Empresas japonesas também estão interessadas nas jazidas de carvão do Estado. No dia 3 de janeiro, executivos da Copelmi Mineração e das empresas PWC Advisory LLC, Tokyo Eletric Power Company Holdinfs (Tepco) e IHI Corporation apresentaram ao governador José Ivo Sartori, um estudo de viabilidade para a construção de uma usina térmica para a geração de energia no Rio Grande do Sul. Segundo essas empresas, o investimento para a construção dessa usina chegaria a US$ 2 bilhões e teria o apoio do governo japonês.
Restrições ao modelo de trabalho das empresas chinesas
Do ponto de vista da geração de emprego no Estado, as perspectivas de investimentos chineses não animam muito o presidente do Sindicato dos Mineiros de Candiota, Wagner Lopes Pinto. Questionado sobre a possibilidade de expansão do setor termoelétrico no Estado por meio de capitais chineses, ele mostra-se cético e lembra o que aconteceu recentemente no Estado:
“Temos algumas restrições até pelo tipo de trabalho que eles fazem. Acompanhamos a construção da fase C, de Candiota, entre 2011 e 2014, e testemunhamos o que aconteceu. Eles colocaram entre 450 e 500 chineses trabalhando na usina de modo clandestino. Chegaram aqui com vistos para turista e foram trabalhar na construção da usina. Quando encaminhamos denúncia ao Ministério Público do Trabalho e ocorreram batidas de fiscalização, esses trabalhadores ficaram dois ou três dias escondidos no meio do mato para não serem expulsos do país. Além disso, o tipo de trabalho que eles praticam é desumano, sem direitos e totalmente precarizado. A comida era entregue para eles em sacos plásticos, toda misturada. E o dinheiro recebido por esses trabalhadores foi quase todo de volta para a China, não ficou aqui na região”.

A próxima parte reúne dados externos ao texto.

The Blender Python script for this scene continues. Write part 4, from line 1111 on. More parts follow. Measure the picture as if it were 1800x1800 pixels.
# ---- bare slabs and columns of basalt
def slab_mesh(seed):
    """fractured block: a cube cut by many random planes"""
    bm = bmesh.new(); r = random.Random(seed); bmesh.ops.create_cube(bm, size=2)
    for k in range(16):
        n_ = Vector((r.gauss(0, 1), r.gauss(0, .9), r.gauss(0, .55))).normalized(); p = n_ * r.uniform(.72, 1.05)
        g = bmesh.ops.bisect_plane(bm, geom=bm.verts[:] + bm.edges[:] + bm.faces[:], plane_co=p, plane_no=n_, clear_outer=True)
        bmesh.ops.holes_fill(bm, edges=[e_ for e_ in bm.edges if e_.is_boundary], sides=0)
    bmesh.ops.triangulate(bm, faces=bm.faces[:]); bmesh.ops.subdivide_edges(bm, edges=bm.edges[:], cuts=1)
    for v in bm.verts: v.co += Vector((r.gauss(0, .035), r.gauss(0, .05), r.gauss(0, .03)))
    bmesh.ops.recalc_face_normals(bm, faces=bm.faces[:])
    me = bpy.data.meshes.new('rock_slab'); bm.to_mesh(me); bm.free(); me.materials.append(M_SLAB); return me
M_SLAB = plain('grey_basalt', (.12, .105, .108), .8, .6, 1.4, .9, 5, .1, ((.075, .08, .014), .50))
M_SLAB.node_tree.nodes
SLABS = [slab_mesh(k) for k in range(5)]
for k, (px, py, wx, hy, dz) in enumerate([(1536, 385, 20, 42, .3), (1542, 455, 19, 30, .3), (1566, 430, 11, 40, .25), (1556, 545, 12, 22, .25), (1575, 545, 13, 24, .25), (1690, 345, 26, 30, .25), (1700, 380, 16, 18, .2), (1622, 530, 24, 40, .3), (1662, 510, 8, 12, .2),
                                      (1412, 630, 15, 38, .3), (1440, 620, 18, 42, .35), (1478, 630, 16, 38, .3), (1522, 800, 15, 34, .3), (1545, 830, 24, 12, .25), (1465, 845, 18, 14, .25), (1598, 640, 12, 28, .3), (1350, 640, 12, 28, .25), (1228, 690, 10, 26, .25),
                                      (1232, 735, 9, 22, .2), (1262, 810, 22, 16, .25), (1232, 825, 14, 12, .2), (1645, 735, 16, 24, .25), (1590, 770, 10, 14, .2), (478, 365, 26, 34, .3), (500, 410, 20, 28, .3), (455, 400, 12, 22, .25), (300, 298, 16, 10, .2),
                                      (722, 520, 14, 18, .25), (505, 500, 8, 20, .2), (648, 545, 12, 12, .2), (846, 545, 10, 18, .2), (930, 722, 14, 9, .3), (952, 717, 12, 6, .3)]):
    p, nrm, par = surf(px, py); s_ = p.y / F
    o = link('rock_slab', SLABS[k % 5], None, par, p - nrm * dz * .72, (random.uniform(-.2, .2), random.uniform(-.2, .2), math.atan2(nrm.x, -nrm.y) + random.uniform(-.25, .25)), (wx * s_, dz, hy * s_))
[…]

Na avaliação do prefeito de Candiota, Adriano Castro dos Santos (PT) a visão de futuro dos chineses é bem diferente da brasileira e está baseada em projeções de longo prazo. “O Brasil segue pensando só nas coisas imediatas, na lógica do curto prazo, enquanto a China está pensando 50 anos da frente. Se eles passarem a controlar as jazidas de Candiota, terão carvão disponível para mais de 50 anos. E estamos falando aqui só das reservas medidas. Nem todas as malhas estão sendo exploradas hoje. Então, o objetivo deles é duplo: manter reservas estratégicas de carvão e ampliar o número de usinas no país. Eles têm poder de investimento para fazer isso. Todo o processo tecnológico de construção das duas últimas usinas instaladas no Estado, a fase C de Candiota e a Tractebel, foi controlado pelos chineses”.
Para Adriano dos Santos, os interesses de investidores internacionais, especialmente da China, no carvão do Rio Grande do Sul expõem o prejuízo que o Estado pode ter, caso a CRM for, de fato, privatizada. “A alternativa é clara: vamos entregar essa riqueza para empresas multinacionais ou nós mesmos vamos explorá-la.”

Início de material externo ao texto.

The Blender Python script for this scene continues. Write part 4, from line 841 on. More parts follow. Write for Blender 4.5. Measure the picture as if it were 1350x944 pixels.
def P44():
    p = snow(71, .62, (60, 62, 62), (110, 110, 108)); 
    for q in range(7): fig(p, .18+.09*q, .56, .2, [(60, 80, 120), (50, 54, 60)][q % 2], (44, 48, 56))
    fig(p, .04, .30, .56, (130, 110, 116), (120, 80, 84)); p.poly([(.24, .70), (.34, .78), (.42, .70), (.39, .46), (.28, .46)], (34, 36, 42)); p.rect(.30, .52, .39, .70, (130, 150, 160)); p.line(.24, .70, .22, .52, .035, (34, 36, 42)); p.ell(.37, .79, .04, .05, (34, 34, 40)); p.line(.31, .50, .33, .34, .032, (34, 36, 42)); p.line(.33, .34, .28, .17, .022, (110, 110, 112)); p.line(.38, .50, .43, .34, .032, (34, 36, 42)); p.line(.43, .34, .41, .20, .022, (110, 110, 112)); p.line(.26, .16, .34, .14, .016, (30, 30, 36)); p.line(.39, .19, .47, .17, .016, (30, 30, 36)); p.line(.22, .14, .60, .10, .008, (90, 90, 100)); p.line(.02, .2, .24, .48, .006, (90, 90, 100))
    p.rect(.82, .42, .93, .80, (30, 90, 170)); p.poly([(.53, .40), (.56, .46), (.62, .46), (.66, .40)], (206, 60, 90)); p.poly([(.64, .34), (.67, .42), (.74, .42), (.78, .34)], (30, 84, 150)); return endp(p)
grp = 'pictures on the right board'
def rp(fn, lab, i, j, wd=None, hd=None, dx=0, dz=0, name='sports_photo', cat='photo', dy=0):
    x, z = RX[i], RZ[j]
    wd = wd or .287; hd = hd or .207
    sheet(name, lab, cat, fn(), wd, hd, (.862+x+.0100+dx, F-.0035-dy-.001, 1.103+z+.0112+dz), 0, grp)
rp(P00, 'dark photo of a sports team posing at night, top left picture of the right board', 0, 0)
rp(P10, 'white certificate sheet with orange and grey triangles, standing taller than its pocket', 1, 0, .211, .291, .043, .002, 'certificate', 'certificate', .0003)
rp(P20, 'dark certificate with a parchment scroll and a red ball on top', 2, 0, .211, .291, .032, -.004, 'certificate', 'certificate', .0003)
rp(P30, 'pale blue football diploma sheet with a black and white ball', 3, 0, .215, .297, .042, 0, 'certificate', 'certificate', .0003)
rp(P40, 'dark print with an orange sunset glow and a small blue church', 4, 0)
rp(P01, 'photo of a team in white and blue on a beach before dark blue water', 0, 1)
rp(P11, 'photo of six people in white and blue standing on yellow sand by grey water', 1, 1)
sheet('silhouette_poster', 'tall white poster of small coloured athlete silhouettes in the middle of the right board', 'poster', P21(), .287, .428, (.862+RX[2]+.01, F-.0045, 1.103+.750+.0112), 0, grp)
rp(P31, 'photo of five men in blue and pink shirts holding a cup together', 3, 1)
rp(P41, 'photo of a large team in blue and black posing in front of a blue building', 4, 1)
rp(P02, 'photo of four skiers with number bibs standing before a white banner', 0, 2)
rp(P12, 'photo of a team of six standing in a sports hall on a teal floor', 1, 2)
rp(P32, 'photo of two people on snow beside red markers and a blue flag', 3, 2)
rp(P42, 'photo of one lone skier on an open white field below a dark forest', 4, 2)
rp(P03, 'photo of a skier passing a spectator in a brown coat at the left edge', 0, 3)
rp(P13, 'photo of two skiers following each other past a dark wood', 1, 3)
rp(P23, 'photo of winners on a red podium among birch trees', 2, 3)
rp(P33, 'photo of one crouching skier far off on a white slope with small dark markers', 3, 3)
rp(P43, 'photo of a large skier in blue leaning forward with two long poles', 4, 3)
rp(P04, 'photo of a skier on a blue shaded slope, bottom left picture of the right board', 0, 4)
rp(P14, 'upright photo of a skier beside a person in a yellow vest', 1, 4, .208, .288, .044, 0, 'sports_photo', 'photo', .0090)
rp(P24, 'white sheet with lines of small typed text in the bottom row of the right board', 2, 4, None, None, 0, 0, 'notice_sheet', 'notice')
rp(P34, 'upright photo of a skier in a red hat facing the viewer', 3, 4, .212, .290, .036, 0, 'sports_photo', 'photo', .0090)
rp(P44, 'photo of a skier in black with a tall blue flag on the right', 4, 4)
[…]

No plano interno, China quer reduzir uso de carvão
Se, por um lado, a China busca expandir seus investimentos na área do carvão em outros países, por outro, no plano interno, o país pretende reduzir o consumo de carvão em 4,1 bilhões de toneladas até 2020 e utilizar combustíveis mais limpos em sua matriz energética. Até 2020, a meta é reduzir a presença do carvão na matriz energética para menos de 58%, segundo o plano quinquenal 2016-2020 do setor energético, divulgado pela Comissão Nacional de Desenvolvimento e Reforma e a Administração Nacional de Energia. Em 2015, o carvão representou 64% da matriz energética do país. De acordo com esse plano, até 2020, a proporção de combustíveis não fósseis crescerá até superar 15% e a de gás natural atingirá 10%. O plano também prevê uma redução de 18% das emissões de dióxido de carbono por unidade do PIB até o ano de 2020, em comparação com o nível de 2015.

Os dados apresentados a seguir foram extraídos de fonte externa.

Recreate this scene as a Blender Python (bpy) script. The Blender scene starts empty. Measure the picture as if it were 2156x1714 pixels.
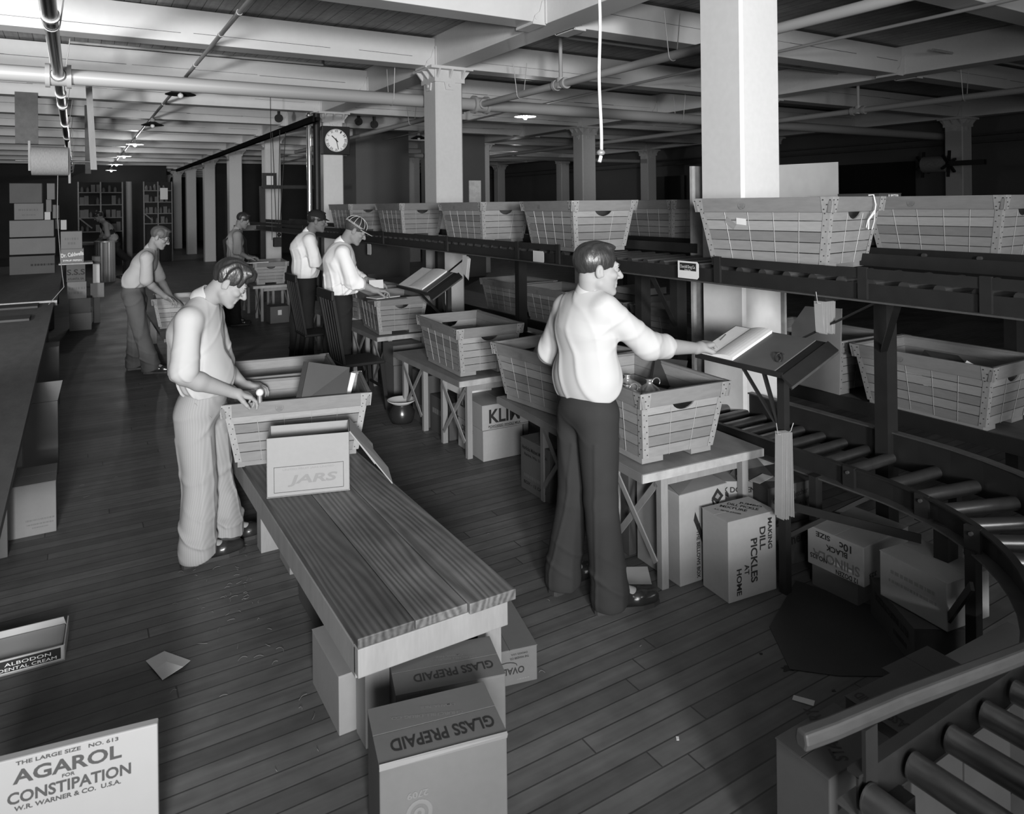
import bpy, bmesh, math, random
import numpy as np
from mathutils import Vector, Matrix, Euler
random.seed(7)
C = bpy.context.scene.collection
SC = bpy.context.scene
R = math.radians

# ------------------------------------------------------------------ camera, light, exposure
# A view camera on a level tripod at 1.90 m, lens fallen, turned 31 degrees from the long axis of the room.
YAW, ROLL = R(31.1), 0.0118
cd = bpy.data.cameras.new('camera'); cam = bpy.data.objects.new('camera', cd); C.objects.link(cam)
cd.sensor_width = 36; cd.lens = 36 * 1520 / 2156; cd.shift_y = -0.199; cd.clip_end = 200; cd.clip_start = 0.05
_s, _c = math.sin(YAW), math.cos(YAW)
_r = Vector((_c, -_s, 0)); _u = Vector((0, 0, 1)); _f = Vector((_s, _c, 0))
_cr, _sr = math.cos(ROLL), math.sin(ROLL)
_x = _r * _cr - _u * _sr; _y = _u * _cr + _r * _sr
cam.matrix_world = Matrix(((_x.x, _y.x, -_f.x, 0), (_x.y, _y.y, -_f.y, 0), (_x.z, _y.z, -_f.z, 1.90), (0, 0, 0, 1)))
cd.dof.use_dof = True; cd.dof.focus_distance = 4.6; cd.dof.aperture_fstop = 7.0
SC.camera = cam
SC.view_settings.view_transform = 'Standard'; SC.view_settings.look = 'None'
SC.view_settings.exposure = 0.0; SC.view_settings.gamma = 1.0; SC.view_settings.use_curve_mapping = False
w = bpy.data.worlds.new('world'); SC.world = w; w.use_nodes = True
w.node_tree.nodes['Background'].inputs[0].default_value = (1, 1, 1, 1)
w.node_tree.nodes['Background'].inputs[1].default_value = 0.36

def lamp(kind, name, loc, energy, target=None, **kw):
    d = bpy.data.lights.new(name, kind); d.energy = energy
    for k, v in kw.items(): setattr(d, k, v)
    o = bpy.data.objects.new(name, d); C.objects.link(o); o.location = loc
    if target is not None:
        o.rotation_euler = (Vector(target) - Vector(loc)).to_track_quat('-Z', 'Y').to_euler()
    return o
# photographer's floodlight standing behind and left of the camera, plus two added fill lamps
lamp('SPOT', 'floodlight', (-1.2, -5.5, 2.35), 4600, (2.3, 8.0, 3.0), spot_size=R(66), spot_blend=1.0, shadow_soft_size=0.5)
lamp('SPOT', 'flash_lamp', (-0.55, -1.5, 1.85), 1200, (2.3, 8.0, 3.9), spot_size=R(102), spot_blend=1.0, shadow_soft_size=0.38)
lamp('SPOT', 'aisle_fill_lamp', (-2.3, 3.0, 2.0), 2300, (2.2, 20.0, 2.9), spot_size=R(58), spot_blend=1.0, shadow_soft_size=0.25)  # added spot out of view, lifts the far pillars along the aisle
_al = lamp('AREA', 'rear_fill_lamp', (3.4, -3.6, 2.6), 95, (2.6, 3.0, .3), shape='RECTANGLE', size=3.0, size_y=1.8)  # added area fill behind the camera, brightens the floor at the right
SC.cycles.use_denoising = True
SC.cycles.max_bounces = 6; SC.cycles.diffuse_bounces = 3; SC.cycles.glossy_bounces = 2
SC.cycles.transmission_bounces = 2; SC.cycles.caustics_reflective = False; SC.cycles.caustics_refractive = False
SC.cycles.sample_clamp_indirect = 6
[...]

A promoção de energias mais limpas faz parte dos esforços do governo chinês para combater a poluição atmosférica, especialmente no norte do país. No início do ano, os casos de neblina composta por poluição, vapor de água e outros compostos químicos (smog) provocaram alerta vermelha em mais de 20 cidades do país. Além das emissões de automóveis e resíduos industriais, o consumo de carvão durante o inverno constitui um dos principais fatores causadores dessas nuvens.